Reason Not to Go to Law School #19

Posted in Reasons Not to Go to Law School on January 21st, 2010 by bl1y

Your professors are stealing from you.

After going through undergrad, most students have caught on to the highly unethical practices that dominate the text book industry.  A few professors get together, write a text book, and then it is sold to students all over the country at a huge price.  Then, to destroy a used book market (which generates no new royalties for the professors), every 3 years or so, they change the page numbers, add another 50 words of text, and release a new edition.  You probably could get by with a used book after a new edition comes out, but book stores won’t buy them from former students because it’s not listed as being used in any classes.

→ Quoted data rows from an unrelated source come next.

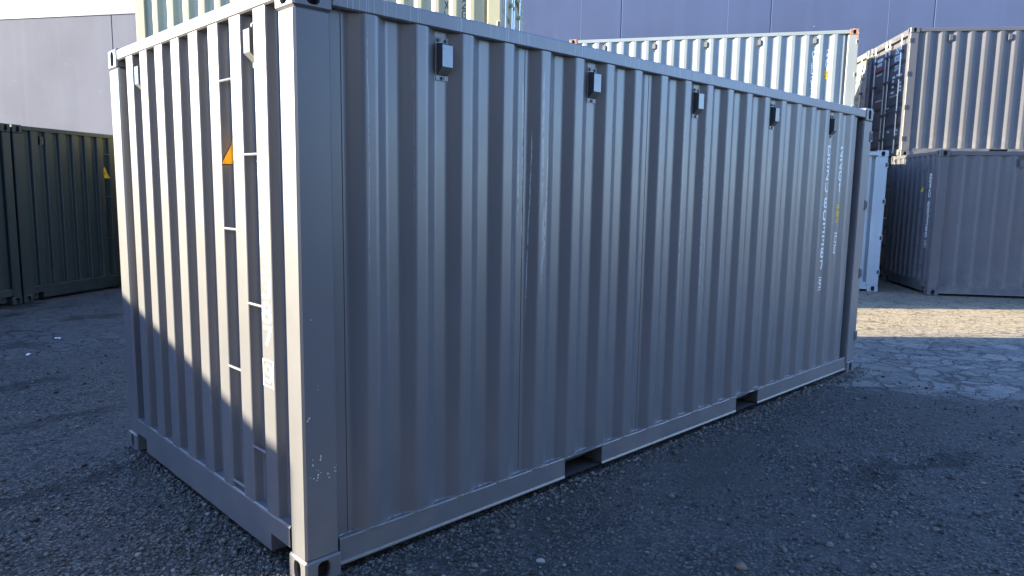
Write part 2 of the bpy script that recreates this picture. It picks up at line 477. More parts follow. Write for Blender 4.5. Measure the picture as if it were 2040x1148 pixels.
def ribbon(mb, pts, wd, T):
    closed = pts[0] == pts[-1]
    P = [Vector(p) for p in (pts[:-1] if closed else pts)]
    n = len(P); L_, R_ = [], []
    for i in range(n):
        a = P[i - 1] if (i > 0 or closed) else None
        b = P[(i + 1) % n] if (i < n - 1 or closed) else None
        d0 = (P[i] - a).normalized() if a is not None else None
        d1 = (b - P[i]).normalized() if b is not None else None
        d0 = d0 or d1; d1 = d1 or d0
        n0, n1 = Vector((-d0.y, d0.x)), Vector((-d1.y, d1.x))
        m = (n0 + n1)
        m = m.normalized() if m.length > 1e-6 else n0
        k = wd / 2 / max(.35, m.dot(n0))
        L_.append(P[i] + m * k); R_.append(P[i] - m * k)
    vs = [tuple(p) + (0,) for p in L_] + [tuple(p) + (0,) for p in R_]
    rng = range(n) if closed else range(n - 1)
    mb.add(vs, [(i, (i + 1) % n, n + (i + 1) % n, n + i) for i in rng], T)

def glyphs(mb, ch, x, y, h, org, right, nrm, wf=1.0, stroke=.17, box=False):
    """one character; (x,y) its lower left corner on the plate, h its height"""
    org, right, nrm = Vector(org), Vector(right), Vector(nrm)
    up = Vector((0, 0, 1))
    layer = [0]
    def T(a, b, c): return org + right * (x + a * h * wf) + up * (y + b * h) + nrm * (.0012 + layer[0] * .00015)
    for st in GL[ch]:
        st = [(p[0], p[1]) for p in st]
        ribbon(mb, st, stroke, T); layer[0] += 1
    if box:
        e = .30
        ribbon(mb, [(-e, -e), (.6 + e, -e), (.6 + e, 1 + e), (-e, 1 + e), (-e, -e)], stroke * .5, T)

def column(name, parent, text, org, right, nrm, zs, h, wf, mat='mark', boxed=(), fat=.17):
    """a vertical line of characters: owner code, serial number and boxed check digit are parts of their own"""
    groups = [('owner_code', 0, 4), ('serial_number', 4, 10), ('check_digit', 10, 11)] if len(text) > 4 else [(name, 0, len(text))]
    for nm, a, b in groups:
        if a >= len(text): continue
        mb = MB()
        for i in range(a, min(b, len(text))):
            bx = i in boxed
            hh = h * .92 if bx else h
            wq = wf * .8 if bx else wf
            glyphs(mb, text[i], -.3 * hh * wq, zs[i] - h, hh, org, right, nrm, wq, fat * .85 if bx else fat, box=bx)
        mb.build(nm, mat, parent)

# ------------------------------------------------------------------ the container
CL, CW, CH = 6.058, 2.438, 2.591
CREST, PITCH = .330, .2765             # first crest start and pitch on the long side
RIBC, RIBP = .330, .2485               # first rib centre and pitch on the end wall
N_SIDE = 20
Y0, Y1 = .012, .048                    # crest and recess planes
E0, E1 = .010, .056

def fillet(pts, rad=.012, seg=3):
    out = [pts[0]]
    for i in range(1, len(pts) - 1):
        a, b, c = Vector(pts[i - 1]), Vector(pts[i]), Vector(pts[i + 1])
        d0, d1 = (a - b).normalized(), (c - b).normalized()
        k = min(rad, (a - b).length * .4, (c - b).length * .4)
        p0, p1 = b + d0 * k, b + d1 * k
        for j in range(seg + 1):
            t = j / seg
            q = p0 * (1 - t) ** 2 + b * 2 * t * (1 - t) + p1 * t * t
            out.append(tuple(q))
    return out + [pts[-1]]

def side_profile(x_end):
    p = [(.165, Y1)]
    for k in range(N_SIDE):
        x = CREST + PITCH * k
        p += [(x - .068, Y1), (x, Y0), (x + .070, Y0), (x + .138, Y1)]
    p += [(x_end, Y1)]
    return fillet(p)

def end_profile():
    p = [(.14, E1)]
    for k in range(8):
        c = RIBC + RIBP * k
        p += [(c - .075, E1), (c - .058, E0), (c + .058, E0), (c + .075, E1)]
    p += [(CW - .14, E1)]
    return fillet(p, .009)

def end_map(end):
    """(u across, n outwards, z) on the end face; u runs along +y"""
    return (lambda u, n, z: (-n, u, z)) if end == 0 else (lambda u, n, z: (CL + n, u, z))

def make_vent(parent, T, paintm, cover):
    """T maps (a across, n outwards, b up) from the vent's centre on the panel"""
    mb = MB(); mb.cbox((-.039, .0, -.100), (.039, .004, .100), .0015, T)
    v = mb.build('air_vent', paintm, parent)
    b = MB()
    pr = [(.004, .072), (.040, .066), (.046, .060), (.046, -.040), (.004, -.076)]
    wv = .031
    vs = [(-wv, n, z) for n, z in pr] + [(wv, n, z) for n, z in pr]
    n = len(pr)
    b.add(vs, [(0, 1, 6, 5), (0, 1, 2, 3, 4), (5, 6, 7, 8, 9)], T)
    b.cur = 1
    b.add(vs, [(1, 2, 7, 6), (2, 3, 8, 7)], T)
    b.build('vent_cover', [cover, 'vent_glint' if cover == 'vent' else cover], v)
    g_ = MB(); g_.add([(-wv, .0465, -.040), (wv, .0465, -.040), (wv, .0045, -.0765), (-wv, .0045, -.0765)], [(0, 1, 2, 3)], T)
    g_.build('vent_grille', 'grille', v)
    for a, z in ((-.022, .086), (.022, .086), (0, -.088)):
        c = MB()
        c.cyl((a, .004, z), (a, .011, z), .0085, 8, T)
        c.build('bolt', 'bolt', v)
    return v

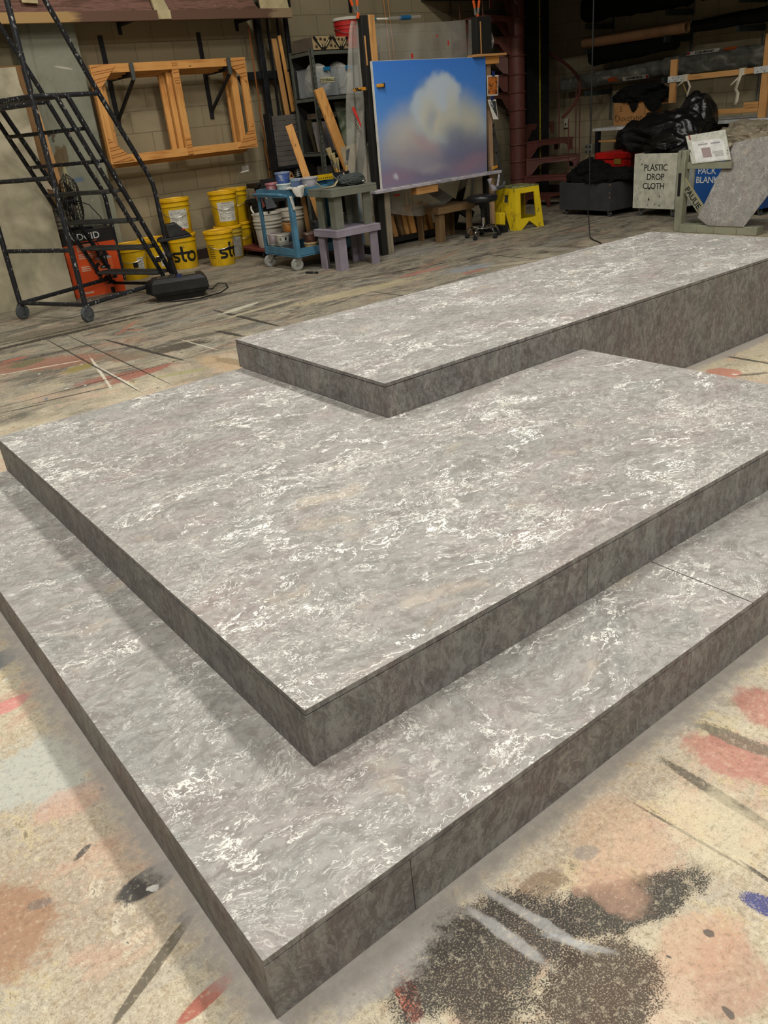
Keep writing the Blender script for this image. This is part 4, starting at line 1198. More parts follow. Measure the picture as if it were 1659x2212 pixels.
lettering(t, 'RIDGID', .098, fr(.24, .595), xd, yd, m_ltr_white, .0012, .0008)
MB(True).box(.13, .36, -.002, -.0002, .572, .580).build('red_rule', m_orange, t, smooth=False)
pl = MB(True)
for k, (a, b, w) in enumerate(((.13, .535, .17), (.13, .515, .21), (.13, .495, .20), (.13, .475, .19), (.13, .44, .16), (.13, .42, .19), (.13, .40, .15), (.13, .31, .09), (.13, .29, .10), (.13, .27, .10))):
    pl.box(a, a + w, -.0018, -.0002, b, b + .010)
pl.box(.06, .09, -.0018, -.0002, .30, .52).box(.06, .09, -.0018, -.0002, .10, .28).box(.04, .20, -.0018, -.0002, .03, .05)
pl.build('printed_lines', paint('print_pale', (232, 196, 168), .6), t, smooth=False)
# printed picture of the vacuum: low relief drum, lid, hose, wand, floor tool
def disc(m, x, z, rx, rz, y0=-.0016, seg=24):
    m.add([(x + rx * math.cos(2 * PI * j / seg), y0, z + rz * math.sin(2 * PI * j / seg)) for j in range(seg)] + [(x + rx * math.cos(2 * PI * j / seg), -.0002, z + rz * math.sin(2 * PI * j / seg)) for j in range(seg)],
          [tuple(range(seg))] + [(j, (j + 1) % seg, seg + (j + 1) % seg, seg + j) for j in range(seg)])
    return m
pic = MB(True)
pic.hexa([(.305, -.0016, .20), (.465, -.0016, .20), (.465, -.0004, .20), (.305, -.0004, .20)], [(.295, -.0016, .38), (.475, -.0016, .38), (.475, -.0004, .38), (.295, -.0004, .38)])
pic.build('pictured_drum', paint('drum_orange', (240, 116, 62), .4), t, smooth=False)
pic = MB(True)
pic.hexa([(.32, -.0022, .40), (.45, -.0022, .40), (.45, -.0004, .40), (.32, -.0004, .40)], [(.34, -.0022, .47), (.42, -.0022, .47), (.42, -.0004, .47), (.34, -.0004, .47)])
disc(pic, .385, .29, .055, .022, -.0024)
pic.tube([(.33, -.002, .33), (.30, -.002, .32), (.285, -.002, .27), (.275, -.002, .23)], .016, 6)
pic.tube([(.335, -.001, .47), (.325, -.001, .52), (.35, -.001, .56), (.38, -.001, .50)], .004, 5)
pic.tube([(.415, -.003, .47), (.41, -.003, .12)], .009, 6)
pic.hexa([(.35, -.0022, .10), (.475, -.0022, .10), (.475, -.0004, .10), (.35, -.0004, .10)], [(.39, -.0022, .135), (.44, -.0022, .135), (.44, -.0004, .135), (.39, -.0004, .135)])
for a, b in ((.31, .16), (.37, .17), (.46, .17)):
    disc(pic, a, b, .028, .020)
pic.build('pictured_tools', m_ink, t, smooth=False)
disc(MB(True), .385, .385, .092, .016, -.0026).build('pictured_rim', paint('print_grey', (176, 172, 168), .5), t, smooth=False)
lettering(t, 'RIDGID', .022, fr(.385, .282) + Vector((math.sin(ca), -math.cos(ca), 0)) * .002, xd, yd, m_ltr_white, .0003, .0005)
lettering(t, '4', .04, fr(.375, .42) + Vector((math.sin(ca), -math.cos(ca), 0)) * .002, xd, yd, m_orange, .0005, .0005)

# cage fan lying on the carton
t = thing('cage_fan', 'dark round cage fan standing on the orange carton', 'fan', (3.0, 9.42, .69))
m_fan = paint('fan_wire', (52, 50, 46), .5)
fc, fr_ = Vector((3.0, 9.42, .985)), .275
fa = Vector((.97, -.24, 0)); fu = Vector((.24, .97, 0))
cage = MB()
for s, dep in ((1, .085), (-1, .075)):
    for k in range(24):
        a = 2 * PI * k / 24
        pts = []
        for i in range(6):
            q = i / 5
            rr_ = fr_ * (1 - .82 * q)
            aa = a + q * .5
            pts.append(fc + (fu * math.cos(aa) + Vector((0, 0, 1)) * math.sin(aa)) * rr_ + fa * s * (dep * math.sin(min(1, q * 1.8) * PI / 2) + .012))
        cage.tube(pts, .0032, 4)
    for rr_, d_ in ((fr_, .014), (fr_ * .8, dep * .85), (fr_ * .5, dep * 1.05), (fr_ * .18, dep * 1.1)):
        cage.tube([fc + (fu * math.cos(2 * PI * j / 28) + Vector((0, 0, 1)) * math.sin(2 * PI * j / 28)) * rr_ + fa * s * d_ for j in range(28)], .004, 4, True)
cage.build('wire_cage', m_fan, t)
for k in range(4):
    a = k * PI / 2 + .3
    q0 = fu * math.cos(a) + Vector((0, 0, 1)) * math.sin(a); q1 = fu * math.cos(a + .7) + Vector((0, 0, 1)) * math.sin(a + .7)
    MB().plate([fc + q0 * .04 - fa * .02, fc + q0 * .22 - fa * .03, fc + q1 * .22 + fa * .03, fc + q1 * .04 + fa * .02], .003, fa).build('blade', paint('fan_blade_%d' % k, (90, 84, 76), .5), t)
MB().tube([fc - fa * .09, fc + fa * .05], .05, 16).build('motor', m_black, t)
MB().tube([Vector((2.86, 9.48, .705)), Vector((3.0, 9.42, .71)), Vector((3.14, 9.36, .705))], .015, 8).tube([Vector((3.0, 9.42, .71)), fc - Vector((0, 0, fr_))], .02, 8).build('stand', m_black, t)
MB().tube([fc - fa * .05 + Vector((.10, 0, .0)), (3.16, 9.36, .93), (3.24, 9.33, .80), (3.30, 9.40, .70), (3.36, 9.55, .40), (3.40, 9.60, .01)], .005, 6).build('power_cord', m_ink, t)

# ------------------------------------------------------------------ yellow pails, trash can, white pails on a dolly
def band_label(t, c, r0, r1, h, z0, z1, ang, wid, mat, name='paper_label', off=.0015):
    x, y, z = c
    vs, fs = [], []
    n = 14
    for i in range(n + 1):
        th = ang - wid / 2 + wid * i / n
        for zz in (z0, z1):
            rr_ = r0 + (r1 - r0) * zz / h + off
            vs.append((x + rr_ * math.cos(th), y + rr_ * math.sin(th), z + zz))
    fs = [(2 * i, 2 * i + 2, 2 * i + 3, 2 * i + 1) for i in range(n)]
    m = MB().add(vs, fs)
    return m.build(name, mat, t)
m_labelprint = paint('label_print', (138, 134, 124), .7)
def print_lines(t, c, r0, r1, h, z0, z1, ang, wid, seed):
    rnd = random.Random(seed)
    x, y, z = c
    m = MB()
    zz = z1 - .018
    first = True
    while zz > z0 + .015:
        k = 0
        a = ang - wid / 2 + wid * .08
        while a < ang + wid / 2 - wid * .12:
            w = rnd.uniform(.06, .22) * wid
            w = min(w, ang + wid / 2 - wid * .06 - a)
            if rnd.random() < .8:
                vs = []
                for q in (a, a + w):
                    for z_ in (zz, zz + (.012 if first else .006)):
                        rr_ = r0 + (r1 - r0) * z_ / h + .0022
                        vs.append((x + rr_ * math.cos(q), y + rr_ * math.sin(q), z + z_))
                m.add(vs, [(0, 2, 3, 1)])
            a += w + .03 * wid
        zz -= .022 if first else rnd.choice((.010, .011, .016))
        first = False
    m.build('label_printing', m_labelprint, t, smooth=False)
camang = lambda x, y: math.atan2(-y, -x)
RT, RB, PH = .178, .156, .41
def yellow(loc, label, kind):
    t = pail('bucket', label, 'bucket', loc, PH, RT, RB, m_yellow, m_yellowlid, True, 'yellow pails', kind != 'sto', None, 1)
    a = camang(loc[0], loc[1])
    if kind == 'sto' or kind == 'sto_part':
        off = -.04 if kind == 'sto' else 0.80
        oc = [(2.07 + .40 * math.cos(2 * PI * q / 24), .5 + .40 * math.sin(2 * PI * q / 24)) for q in range(24)]
        oc.append(oc[0])
        st = [[(.80, .87), (.30, .87), (.20, .84), (.14, .76), (.13, .68), (.17, .59), (.26, .54), (.58, .48), (.68, .43), (.72, .34), (.71, .25), (.65, .17), (.56, .13), (.08, .13)],
              [(1.14, 1.50), (1.14, .36), (1.18, .22), (1.27, .14), (1.46, .13)], [(.72, .87), (1.80, .87)], oc]
        st = [[(x_ - 1.25, y_) for x_, y_ in p_] for p_ in st]
        brushed_letters(t, st, .245, m_ink, (loc[0], loc[1], RB, RT, loc[2], loc[2] + PH, a), .128, loc[2] + .085, off)
        q = a + off + .10
        rr_ = RB + (RT - RB) * .26 / PH + .002
        MB().tube([(loc[0] + rr_ * math.cos(q + .04 * math.cos(j * .63)), loc[1] + rr_ * math.sin(q + .04 * math.cos(j * .63)), loc[2] + .262 + .007 * math.sin(j * .63)) for j in range(10)], .0016, 4, True).build('round_mark', m_ink, t)
        if kind == 'sto_part':
            for k in range(8):
                band_label(t, loc, RB, RT, PH, .10 + k * .022, .106 + k * .022, a - .75, .5, m_ink, 'printed_rule', .001)
    elif kind == 'label':
        band_label(t, loc, RB, RT, PH, .06, .29, a + .14, 1.35, m_paper)
        print_lines(t, loc, RB, RT, PH, .06, .29, a + .14, 1.35, int(loc[0] * 100))
    elif kind == 'side_label':
        band_label(t, loc, RB, RT, PH, .08, .25, a + .62, .55, m_paper)
        band_label(t, loc, RB, RT, PH, .14, .20, a + .20, .38, m_ink, 'black_sticker')
        print_lines(t, loc, RB, RT, PH, .08, .25, a + .62, .55, int(loc[0] * 90))
    return t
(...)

In law school the situation is worse, especially if you go to a top school (because professors at prestigious universities are more likely to be writing the text books).  Law schools, taking advantage of the terrible job prospects during the summer after your first year, hire law students at an incredibly cheap rate to do the vast majority of research and editing of text books.  After the first edition, most of the work is just making sure that the cases cited are still good law and scanning the legal horizon for any major developments.  This is pretty much all done by the research assistants.

In the end, text books are little more than compilations of opinions (written by judges) and articles (written by someone other than your professor).  Only a tiny part of the text is unique to that book.  The rest can be found on WestLaw or Lexis.  And, as a law student, you get free access to these databases and (at some schools) free printing.  So, a professor could very easily just give out a syllabus with the cases and articles listed and let you go get them for free.  But, instead they decide it’d be better if you spent $100+ a pop on the books.

To make matters worse for students, the text books rarely explain the materials clearly.  This is why supplements and study guides are created.  A lot more professors write study guides than text books, and their gear them towards the material they teach in their classes.  So, you’re fairly likely to be buying a study guide written by your own professor.  Again, the better your school, the more probable this is.

I don’t have any problem with professors, acting on their own accord, publishing materials that fill in the gaps of what text books don’t explain.  What I do have a problem with is professors not providing these material to their own students for free.  The students in your class are already paying tens of thousands of dollars for you to teach them.  So why should they have to pay extra money just to buy a book that explains what you’re supposed to be teaching them in the first place?  You shouldn’t have to pay your professor twice for one class.

So, we have a system in which students are forced to buy text books containing material they could have gotten for free, then they pay a professor to teach them, but the instruction is so poorly done that they need to buy a supplement, written by that professor, to understand the class.

But there’s still one important piece of the text book rip-off puzzle.  Most students are taking out loans to pay for law school, and this includes their text book expenses.  And, most of them are planning to pay off their loans by working grueling, unsatisfying jobs as attorneys.  On the other hand, professors tend to have pretty cushy jobs.  Short hours and low stress, all they’ve given up is law firm salaries.  So, they get that money from you.  Instead of working for a firm themselves, they’ve decided to get a piece of the action by ripping off hundreds or thousands of students each year (depending on how widely distributed their books are), and letting those students get the money by working at law firms.  Awesome.

Just to show that there really is a better way to do things, here are three real life examples I experienced:

One of my law professors actually did away with the text book and gave us a list of cases and articles to print ourselves.  So, yes, it can be done.

In undergrad I took several philosophy of law classes in which we read pretty much the same things law students read.  The professor had the school book store print up course packs that were sold at about $15 each.  The price covered the printed costs and a license to a couple copyrighted works.  We paid for only what we needed and saved a ton of money.

My other philosophy professors made a point of not teaching from books they had written, because they thought it would be unethical to force us to buy their books.  Law professors could do the same; write a text book, but then teach from a book written by someone else.  Only once was there a potential issue with my undergrad classes.  Ironically, it was Honors Ethics, and the last name on the book was the last name of the professor.  The book had actually been written by his father, but he still thought there was an ethical issue in assigning it.  However, he cited two facts that overcame the problem.  First, the book only cost $20, so it wasn’t a big burden on the students.  Second, it was the most widely taught ethics book in the country at the time, so assigning it had little to do with self gain, and more to do with it being a damn good book.

So, when you find a professor has assigned his own book for a class, feel free to raise you hand and ask him, point blank, if his book the absolute best book on the market, and if not, why has he chosen to profit from assigning an inferior text.  …And then make triple sure your class is graded anonymously.